──────── Exercise inputs

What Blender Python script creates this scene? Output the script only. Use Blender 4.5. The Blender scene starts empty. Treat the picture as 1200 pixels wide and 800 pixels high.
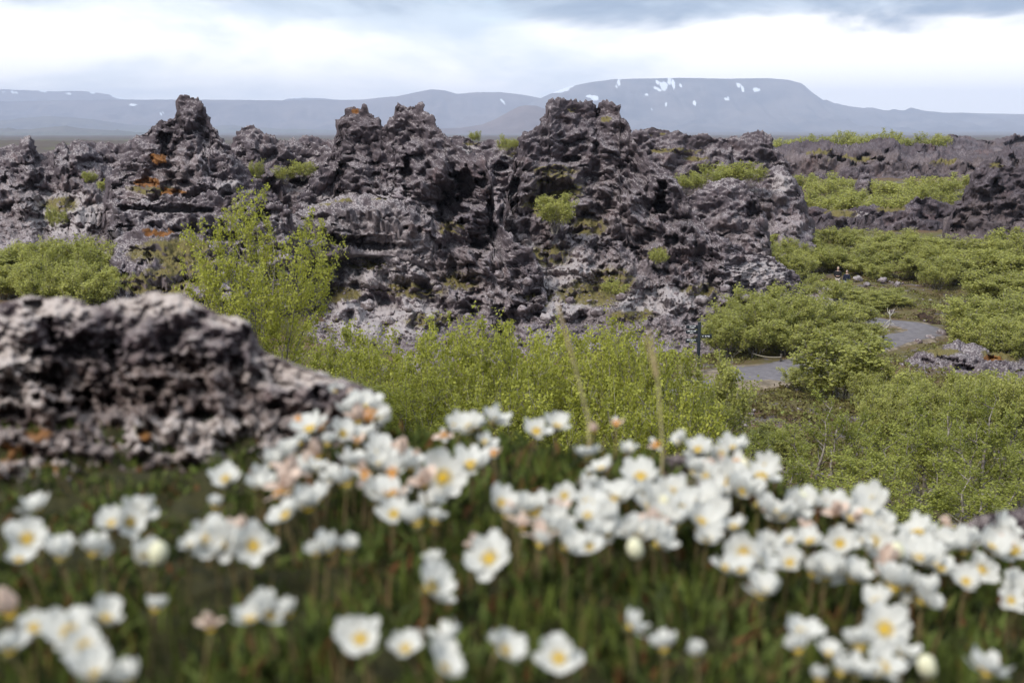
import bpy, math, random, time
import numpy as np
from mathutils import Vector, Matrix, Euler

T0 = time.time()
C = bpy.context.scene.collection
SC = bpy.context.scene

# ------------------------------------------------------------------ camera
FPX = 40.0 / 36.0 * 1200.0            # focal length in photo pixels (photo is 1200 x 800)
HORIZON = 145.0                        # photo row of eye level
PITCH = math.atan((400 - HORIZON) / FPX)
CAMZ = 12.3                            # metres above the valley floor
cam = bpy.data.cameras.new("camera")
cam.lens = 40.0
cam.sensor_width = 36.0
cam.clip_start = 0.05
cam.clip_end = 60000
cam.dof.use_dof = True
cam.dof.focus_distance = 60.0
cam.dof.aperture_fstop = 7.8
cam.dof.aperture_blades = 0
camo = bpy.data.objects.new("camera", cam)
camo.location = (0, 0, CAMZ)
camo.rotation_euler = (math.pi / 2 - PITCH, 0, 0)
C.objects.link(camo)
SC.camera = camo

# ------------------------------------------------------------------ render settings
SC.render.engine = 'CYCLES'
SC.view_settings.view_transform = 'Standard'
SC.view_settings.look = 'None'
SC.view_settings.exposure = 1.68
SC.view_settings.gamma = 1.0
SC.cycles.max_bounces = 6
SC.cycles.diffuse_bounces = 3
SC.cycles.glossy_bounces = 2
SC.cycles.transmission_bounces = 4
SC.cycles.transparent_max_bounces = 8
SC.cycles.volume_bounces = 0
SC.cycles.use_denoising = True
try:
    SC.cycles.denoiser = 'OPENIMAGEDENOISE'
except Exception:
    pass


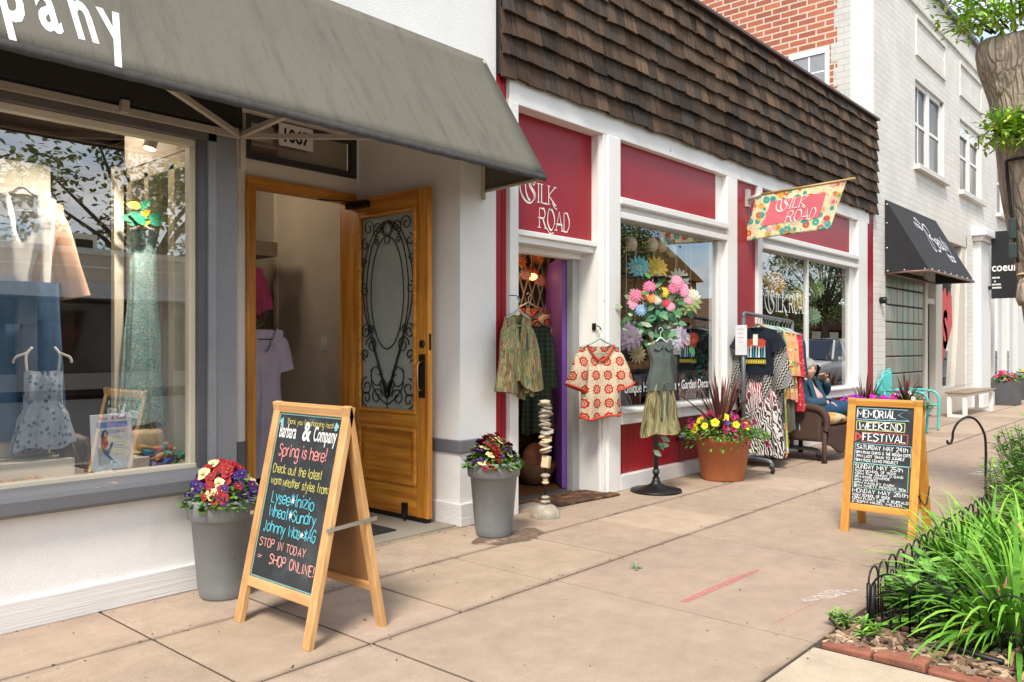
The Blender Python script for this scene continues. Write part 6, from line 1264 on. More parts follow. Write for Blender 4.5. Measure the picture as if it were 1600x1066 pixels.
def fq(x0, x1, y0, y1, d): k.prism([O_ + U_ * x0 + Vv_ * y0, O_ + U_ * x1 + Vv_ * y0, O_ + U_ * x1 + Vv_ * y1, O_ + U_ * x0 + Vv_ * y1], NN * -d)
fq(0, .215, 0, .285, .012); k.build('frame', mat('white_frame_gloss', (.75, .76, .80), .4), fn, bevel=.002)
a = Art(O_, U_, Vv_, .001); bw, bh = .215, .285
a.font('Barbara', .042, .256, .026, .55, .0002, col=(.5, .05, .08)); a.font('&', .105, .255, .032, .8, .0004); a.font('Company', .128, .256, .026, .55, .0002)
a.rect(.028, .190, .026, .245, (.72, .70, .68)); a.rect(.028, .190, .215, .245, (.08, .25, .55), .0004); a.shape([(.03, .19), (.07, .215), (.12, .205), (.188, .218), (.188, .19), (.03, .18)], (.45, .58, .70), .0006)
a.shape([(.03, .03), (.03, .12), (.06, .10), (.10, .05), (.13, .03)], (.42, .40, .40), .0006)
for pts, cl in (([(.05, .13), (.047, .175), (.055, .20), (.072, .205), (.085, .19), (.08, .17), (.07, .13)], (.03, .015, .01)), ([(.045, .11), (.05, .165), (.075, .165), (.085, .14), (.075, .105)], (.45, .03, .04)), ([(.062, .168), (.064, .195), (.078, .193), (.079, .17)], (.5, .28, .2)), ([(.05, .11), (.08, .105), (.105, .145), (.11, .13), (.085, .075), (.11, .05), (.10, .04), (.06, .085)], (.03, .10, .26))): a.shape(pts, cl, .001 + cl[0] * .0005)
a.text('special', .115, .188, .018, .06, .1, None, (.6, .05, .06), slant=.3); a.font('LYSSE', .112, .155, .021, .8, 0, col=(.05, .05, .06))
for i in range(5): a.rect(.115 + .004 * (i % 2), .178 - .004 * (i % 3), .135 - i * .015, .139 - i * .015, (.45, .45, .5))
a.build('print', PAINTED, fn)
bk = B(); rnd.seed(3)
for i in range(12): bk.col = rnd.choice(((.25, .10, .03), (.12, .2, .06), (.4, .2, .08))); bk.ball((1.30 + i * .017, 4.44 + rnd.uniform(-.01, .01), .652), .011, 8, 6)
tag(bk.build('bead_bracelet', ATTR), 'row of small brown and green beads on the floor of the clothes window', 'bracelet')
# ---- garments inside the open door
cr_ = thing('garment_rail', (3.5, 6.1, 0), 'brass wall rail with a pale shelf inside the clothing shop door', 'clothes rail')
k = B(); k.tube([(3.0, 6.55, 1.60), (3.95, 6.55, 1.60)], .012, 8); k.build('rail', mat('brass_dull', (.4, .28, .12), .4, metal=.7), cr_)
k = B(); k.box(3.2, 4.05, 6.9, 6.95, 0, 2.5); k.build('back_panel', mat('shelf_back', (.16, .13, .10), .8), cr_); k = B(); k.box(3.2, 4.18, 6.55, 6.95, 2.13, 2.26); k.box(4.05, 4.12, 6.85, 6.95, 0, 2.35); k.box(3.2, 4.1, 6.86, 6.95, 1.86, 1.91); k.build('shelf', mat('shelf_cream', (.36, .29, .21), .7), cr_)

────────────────

Retype the whole listing, keeping every line identical and omitting all pictures.

▸ **The output**:
What Blender Python script creates this scene? Output the script only. Use Blender 4.5. The Blender scene starts empty. Treat the picture as 1200 pixels wide and 800 pixels high.
import bpy, math, random, time
import numpy as np
from mathutils import Vector, Matrix, Euler

T0 = time.time()
C = bpy.context.scene.collection
SC = bpy.context.scene

# ------------------------------------------------------------------ camera
FPX = 40.0 / 36.0 * 1200.0            # focal length in photo pixels (photo is 1200 x 800)
HORIZON = 145.0                        # photo row of eye level
PITCH = math.atan((400 - HORIZON) / FPX)
CAMZ = 12.3                            # metres above the valley floor
cam = bpy.data.cameras.new("camera")
cam.lens = 40.0
cam.sensor_width = 36.0
cam.clip_start = 0.05
cam.clip_end = 60000
cam.dof.use_dof = True
cam.dof.focus_distance = 60.0
cam.dof.aperture_fstop = 7.8
cam.dof.aperture_blades = 0
camo = bpy.data.objects.new("camera", cam)
camo.location = (0, 0, CAMZ)
camo.rotation_euler = (math.pi / 2 - PITCH, 0, 0)
C.objects.link(camo)
SC.camera = camo

# ------------------------------------------------------------------ render settings
SC.render.engine = 'CYCLES'
SC.view_settings.view_transform = 'Standard'
SC.view_settings.look = 'None'
SC.view_settings.exposure = 1.68
SC.view_settings.gamma = 1.0
SC.cycles.max_bounces = 6
SC.cycles.diffuse_bounces = 3
SC.cycles.glossy_bounces = 2
SC.cycles.transmission_bounces = 4
SC.cycles.transparent_max_bounces = 8
SC.cycles.volume_bounces = 0
SC.cycles.use_denoising = True
try:
    SC.cycles.denoiser = 'OPENIMAGEDENOISE'
except Exception:
    pass


The Blender Python script for this scene continues. Write part 6, from line 1264 on. More parts follow. Write for Blender 4.5. Measure the picture as if it were 1600x1066 pixels.
def fq(x0, x1, y0, y1, d): k.prism([O_ + U_ * x0 + Vv_ * y0, O_ + U_ * x1 + Vv_ * y0, O_ + U_ * x1 + Vv_ * y1, O_ + U_ * x0 + Vv_ * y1], NN * -d)
fq(0, .215, 0, .285, .012); k.build('frame', mat('white_frame_gloss', (.75, .76, .80), .4), fn, bevel=.002)
a = Art(O_, U_, Vv_, .001); bw, bh = .215, .285
a.font('Barbara', .042, .256, .026, .55, .0002, col=(.5, .05, .08)); a.font('&', .105, .255, .032, .8, .0004); a.font('Company', .128, .256, .026, .55, .0002)
a.rect(.028, .190, .026, .245, (.72, .70, .68)); a.rect(.028, .190, .215, .245, (.08, .25, .55), .0004); a.shape([(.03, .19), (.07, .215), (.12, .205), (.188, .218), (.188, .19), (.03, .18)], (.45, .58, .70), .0006)
a.shape([(.03, .03), (.03, .12), (.06, .10), (.10, .05), (.13, .03)], (.42, .40, .40), .0006)
for pts, cl in (([(.05, .13), (.047, .175), (.055, .20), (.072, .205), (.085, .19), (.08, .17), (.07, .13)], (.03, .015, .01)), ([(.045, .11), (.05, .165), (.075, .165), (.085, .14), (.075, .105)], (.45, .03, .04)), ([(.062, .168), (.064, .195), (.078, .193), (.079, .17)], (.5, .28, .2)), ([(.05, .11), (.08, .105), (.105, .145), (.11, .13), (.085, .075), (.11, .05), (.10, .04), (.06, .085)], (.03, .10, .26))): a.shape(pts, cl, .001 + cl[0] * .0005)
a.text('special', .115, .188, .018, .06, .1, None, (.6, .05, .06), slant=.3); a.font('LYSSE', .112, .155, .021, .8, 0, col=(.05, .05, .06))
for i in range(5): a.rect(.115 + .004 * (i % 2), .178 - .004 * (i % 3), .135 - i * .015, .139 - i * .015, (.45, .45, .5))
a.build('print', PAINTED, fn)
bk = B(); rnd.seed(3)
for i in range(12): bk.col = rnd.choice(((.25, .10, .03), (.12, .2, .06), (.4, .2, .08))); bk.ball((1.30 + i * .017, 4.44 + rnd.uniform(-.01, .01), .652), .011, 8, 6)
tag(bk.build('bead_bracelet', ATTR), 'row of small brown and green beads on the floor of the clothes window', 'bracelet')
# ---- garments inside the open door
cr_ = thing('garment_rail', (3.5, 6.1, 0), 'brass wall rail with a pale shelf inside the clothing shop door', 'clothes rail')
k = B(); k.tube([(3.0, 6.55, 1.60), (3.95, 6.55, 1.60)], .012, 8); k.build('rail', mat('brass_dull', (.4, .28, .12), .4, metal=.7), cr_)
k = B(); k.box(3.2, 4.05, 6.9, 6.95, 0, 2.5); k.build('back_panel', mat('shelf_back', (.16, .13, .10), .8), cr_); k = B(); k.box(3.2, 4.18, 6.55, 6.95, 2.13, 2.26); k.box(4.05, 4.12, 6.85, 6.95, 0, 2.35); k.box(3.2, 4.1, 6.86, 6.95, 1.86, 1.91); k.build('shelf', mat('shelf_cream', (.36, .29, .21), .7), cr_)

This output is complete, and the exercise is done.